FLORENCE RIZZO. – Le mot clé est : « endogène ». Or, il faut intégrer de la diversité dans tous les systèmes, quel que soit le domaine, et savoir s’ouvrir à d’autres regards. Le système français dans son ensemble est confronté à un problème de confiance. La méfiance et la suspicion prévalent toujours avant de faire appel à un intervenant extérieur. Yann Algan a analysé les dégâts incroyables que cause cette culture de la défiance sur l’économie française. Il devient alors difficile d’imaginer construire un projet ensemble. Nous devons nous attacher à développer une culture de la confiance.
PATRIC KWEIL. – Les différentes initiatives que j’ai proposées n’ont jamais été accueillies avec grand enthousiasme. Notre projet de traduction de la Khan Academy s’est fait dans une très grande indifférence. En revanche, une proposition de parlementaires pour que l’accès aux filières sélectives soit ouvert aux meilleurs élèves, quel que soit leur lycée, a été adoptée alors que l’administration de l’Éducation nationale et les deux ministres étaient opposés à cette idée, qui impliquait un changement d’habitudes et une réforme des procédures. Nous sommes en train de mettre en place un nouveau projet avec Marc Lavoine et Raymond Domenech pour que les enfants malades puissent être connectés en direct avec leur classe. Ce projet est soutenu par le ministère.
ARMELLE LÉVY. – Pour transmettre la culture et les savoirs, privilégiez-vous les livres ou les tablettes, Patrick Weil ?
PATRICK WEIL. – L’apprentissage numérique doit rester associé à un apprentissage plus traditionnel, basé sur des livres. Certaines bibliothèques universitaires ont, à tort, vendu l’ensemble de leur collection. Nous assistons, aujourd’hui, à un retour du livre papier. De même, le professeur reste indispensable. Salman Khan lui-même revalorise l’image de l’enseignant, bien que son rôle soit amené à changer pour devenir plus socratique et en interaction avec l’élève.
JEAN-JACQUES SLOTINE. – Les avancées technologiques vont faire progresser la situation. La technologie s’adapte facilement aux besoins et aux progrès de l’enfant. L’ordinateur sera également bientôt capable de percevoir ce que l’enfant ne comprend pas.
PATRICK WEIL. – Un autre avantage de la Khan Academy est la durée des vidéos, d’une durée maximale de dix minutes, pour éviter une perte d’attention. Il est aussi plus aisé, avec ces formats, d’impliquer les parents à la progression des enfants.

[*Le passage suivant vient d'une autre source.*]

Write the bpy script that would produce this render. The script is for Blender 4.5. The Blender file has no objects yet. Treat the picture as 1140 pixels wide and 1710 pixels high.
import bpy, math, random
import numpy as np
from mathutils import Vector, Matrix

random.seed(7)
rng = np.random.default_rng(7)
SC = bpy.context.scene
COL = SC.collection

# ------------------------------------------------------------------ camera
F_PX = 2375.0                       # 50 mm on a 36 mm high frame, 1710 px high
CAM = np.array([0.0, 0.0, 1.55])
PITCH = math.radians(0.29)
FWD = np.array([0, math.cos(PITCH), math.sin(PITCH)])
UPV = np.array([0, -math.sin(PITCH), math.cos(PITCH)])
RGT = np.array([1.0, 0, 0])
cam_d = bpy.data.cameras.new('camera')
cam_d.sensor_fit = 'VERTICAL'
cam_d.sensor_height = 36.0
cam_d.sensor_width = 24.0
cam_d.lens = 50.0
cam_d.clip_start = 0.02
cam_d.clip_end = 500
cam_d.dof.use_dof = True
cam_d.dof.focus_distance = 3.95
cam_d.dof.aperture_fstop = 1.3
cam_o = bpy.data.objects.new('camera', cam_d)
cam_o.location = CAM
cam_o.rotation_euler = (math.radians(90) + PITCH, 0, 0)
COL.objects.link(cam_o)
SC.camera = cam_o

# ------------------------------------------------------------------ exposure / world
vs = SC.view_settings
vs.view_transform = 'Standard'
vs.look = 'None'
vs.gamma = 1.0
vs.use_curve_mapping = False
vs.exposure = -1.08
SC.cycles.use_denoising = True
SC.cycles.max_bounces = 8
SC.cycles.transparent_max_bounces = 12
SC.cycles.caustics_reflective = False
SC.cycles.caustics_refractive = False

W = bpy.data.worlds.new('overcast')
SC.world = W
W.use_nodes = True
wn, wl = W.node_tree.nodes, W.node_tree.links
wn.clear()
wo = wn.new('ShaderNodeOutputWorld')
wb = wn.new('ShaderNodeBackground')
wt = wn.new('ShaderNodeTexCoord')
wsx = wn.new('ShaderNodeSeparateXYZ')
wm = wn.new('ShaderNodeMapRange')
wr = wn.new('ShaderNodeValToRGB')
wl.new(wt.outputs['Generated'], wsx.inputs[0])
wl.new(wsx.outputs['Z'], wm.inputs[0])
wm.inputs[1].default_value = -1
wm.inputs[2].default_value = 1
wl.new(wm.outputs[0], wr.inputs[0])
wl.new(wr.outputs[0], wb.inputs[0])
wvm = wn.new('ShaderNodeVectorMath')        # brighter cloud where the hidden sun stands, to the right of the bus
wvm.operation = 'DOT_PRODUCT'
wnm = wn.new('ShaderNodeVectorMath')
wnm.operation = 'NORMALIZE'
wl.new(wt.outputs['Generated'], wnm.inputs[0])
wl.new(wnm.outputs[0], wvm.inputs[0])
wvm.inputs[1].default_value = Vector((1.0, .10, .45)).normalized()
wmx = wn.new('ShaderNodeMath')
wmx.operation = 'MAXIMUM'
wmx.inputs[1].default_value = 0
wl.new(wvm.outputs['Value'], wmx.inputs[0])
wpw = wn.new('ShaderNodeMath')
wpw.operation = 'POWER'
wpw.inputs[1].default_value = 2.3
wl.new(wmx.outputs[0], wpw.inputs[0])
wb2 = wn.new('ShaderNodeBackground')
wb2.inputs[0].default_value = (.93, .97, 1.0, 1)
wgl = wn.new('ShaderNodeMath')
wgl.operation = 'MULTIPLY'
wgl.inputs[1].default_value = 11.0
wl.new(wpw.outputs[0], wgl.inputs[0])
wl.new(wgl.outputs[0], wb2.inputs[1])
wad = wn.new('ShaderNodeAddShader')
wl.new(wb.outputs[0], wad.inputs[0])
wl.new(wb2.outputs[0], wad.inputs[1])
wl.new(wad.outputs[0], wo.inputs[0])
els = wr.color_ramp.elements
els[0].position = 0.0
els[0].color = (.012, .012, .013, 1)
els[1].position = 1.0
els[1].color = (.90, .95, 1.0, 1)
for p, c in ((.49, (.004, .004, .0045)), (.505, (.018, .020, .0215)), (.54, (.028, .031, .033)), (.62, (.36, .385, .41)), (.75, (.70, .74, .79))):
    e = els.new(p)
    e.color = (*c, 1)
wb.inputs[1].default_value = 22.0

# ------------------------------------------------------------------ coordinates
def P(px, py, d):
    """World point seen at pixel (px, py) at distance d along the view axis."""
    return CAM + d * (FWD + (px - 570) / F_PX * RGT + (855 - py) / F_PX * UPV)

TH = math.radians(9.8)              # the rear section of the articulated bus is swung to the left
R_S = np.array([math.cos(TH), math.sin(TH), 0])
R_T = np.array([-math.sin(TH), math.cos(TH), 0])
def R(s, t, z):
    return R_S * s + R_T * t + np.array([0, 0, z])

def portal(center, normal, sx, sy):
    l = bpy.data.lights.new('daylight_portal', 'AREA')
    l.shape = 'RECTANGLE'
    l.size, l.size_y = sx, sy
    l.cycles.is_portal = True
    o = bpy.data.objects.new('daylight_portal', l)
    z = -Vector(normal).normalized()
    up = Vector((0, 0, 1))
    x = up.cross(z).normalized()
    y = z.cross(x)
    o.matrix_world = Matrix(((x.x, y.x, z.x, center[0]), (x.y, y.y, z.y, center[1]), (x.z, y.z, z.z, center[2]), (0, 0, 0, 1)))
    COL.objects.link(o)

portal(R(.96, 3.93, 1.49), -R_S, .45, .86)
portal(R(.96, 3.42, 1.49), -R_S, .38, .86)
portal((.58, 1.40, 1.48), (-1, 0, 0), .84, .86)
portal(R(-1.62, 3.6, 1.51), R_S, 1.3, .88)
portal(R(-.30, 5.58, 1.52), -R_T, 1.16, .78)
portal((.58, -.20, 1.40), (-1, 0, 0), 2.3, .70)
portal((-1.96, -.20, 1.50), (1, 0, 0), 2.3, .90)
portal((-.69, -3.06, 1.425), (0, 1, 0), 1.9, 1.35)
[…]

ISABELLE SERVANT. – Au-delà des savoirs, le numérique présente certaines limites. Nous avons besoin de compétences sociales et de créer du lien pour trouver des solutions ensemble. La créativité naît de l’échange avec d’autres individus. Il est important de remettre cette compétence sociale au coeur des éléments à transmettre en priorité.
JEAN-JACQUES SLOTINE.– Au MIT, les étudiants peuvent précisément interagir et échanger sur des forums.
ARMELLE LÉVY. – Pour les cours inversés, comment s’effectue l’évaluation ?
PATRICK WEIL. – L’enseignant utilise la Khan Academy comme un outil dans le cadre de sa classe, notamment pour l’évaluation des élèves. De plus, les élèves s’autoévaluent, dans le sens où ils constatent s’ils sont capables de répondre ou non, puis ils visualisent la bonne réponse dans la vidéo jointe.
DE LA SALLE. – En France, le CNED a rendu service à nombre d’étudiants. Pourquoi ne pas réformer cet outil dont nous disposons ?
PATRICK WEIL. – J’ai visualisé une vidéo du CNED, certes très bien réalisée, mais qui s’est révélée difficilement compréhensible et dont la production a nécessité des fonds importants. Le CNED n’est pas en mesure d’être en compétition avec la Khan Academy. Une réforme pourrait être envisagée, mais il semble difficile de faire face au succès de la Khan Academy au vu du nombre d’usagers.